Quando a mídia foi golpista e golpeada
Ao defender o papel da mídia no processo democrático, a pesquisadora não passa ao largo de momentos históricos nos quais a imprensa teve papel inverso, antidemocrático.
‘Lembremo-nos das cartas falsas atribuídas a Artur Bernardes, nos anos 1920. O Correio da Manhã publicou as cartas, que haviam sido forjadas, nas quais Bernardes teria feito críticas contundentes aos militares, o que tumultuou completamente, nos últimos meses de 1921, a campanha eleitoral para as eleições presidenciais do ano seguinte’, narra Alzira. ‘Eleito, Bernardes governou com ódio da imprensa, sob estado de sítio. Prendeu jornalistas e fechou jornais.’ Como se sabe, foi nesse contexto que ocorreram as sublevações dos chamados tenentes, entre elas o episódio dos 18 do Forte, ainda em 1922, as revoluções de 1924 e a Coluna Prestes.
‘Uma das primeiras consequências da Revolução de 1930’, prossegue Alzira, ‘foi o empastelamento e a depredação do O País, por instigação dos tenentes.’ O engajamento dos jornais, nessa época, era tão visceral que dias antes da eclosão da Revolução houve na redação do Diário Carioca uma reunião de dirigentes da Aliança Liberal, movimento que lançara Getúlio Vargas candidato à presidência da República.
‘Em 1937, houve o golpe do Estado Novo e a imposição da censura prévia, exercida pelo famoso DIP, Departamento de Imprensa e Propaganda, encarregado também de promover a imagem de Vargas como pai dos pobres’, prossegue a recapitulação de Alzira. ‘Os jornais se libertaram da censura em fevereiro de 1945, com uma entrevista dada por José Américo de Almeida a Carlos Lacerda e publicada no Correio da Manhã. Iniciou-se então um período de relativa tranquilidade para a imprensa’, diz a pesquisadora,
Em 1964, apesar do apoio ao golpe, arrocho
‘Em 1954, durante a campanha que levou Vargas ao suicídio, a imprensa oposicionista pedia a saída do presidente, mas dentro da Constituição. O país ainda estava muito próximo do Estado Novo. Os jornais queriam que ele renunciasse ao cargo’, diz Alzira. ‘Em 1964, a imprensa, majoritariamente contra João Goulart, denunciava o governo e pedia a vinda dos militares para botar ordem na casa. Exacerbava as notícias do fantasma do comunismo. Contraditoriamente, os militares logo passaram a atuar contra a imprensa. Houve repressão, gente presa. A abertura política promovida por Ernesto Geisel teve como um de seus elementos principais o fim da censura, liberando a imprensa.’
Segundo Alzira, após a promulgação da Constituição de 1988 a imprensa entra em nova fase, com uma presença mais intensa.
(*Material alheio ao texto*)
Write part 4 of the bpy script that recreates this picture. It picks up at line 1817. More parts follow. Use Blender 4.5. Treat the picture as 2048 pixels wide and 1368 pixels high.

Entretanto, afirma, ‘houve muito denuncismo contra políticos, empresários, policiais, militares. Apesar dos erros e escorregadelas da imprensa, ela desempenha um papel importantíssimo. É ela que faz a intermediação entre o cidadão e os políticos. É ela que leva a informação, que dá elementos para que as pessoas possam escolher seus candidatos e sejam cidadãos que fazem parte da sociedade. Sou contra qualquer tipo de censura à mídia. Quando ela erra, cabe ao prejudicado denunciar o erro, ir à Justiça. Também não acredito que a mídia seja capaz de definir uma eleição. A mídia é muito complexa. E o cidadão tem liberdade para fazer suas escolhas.’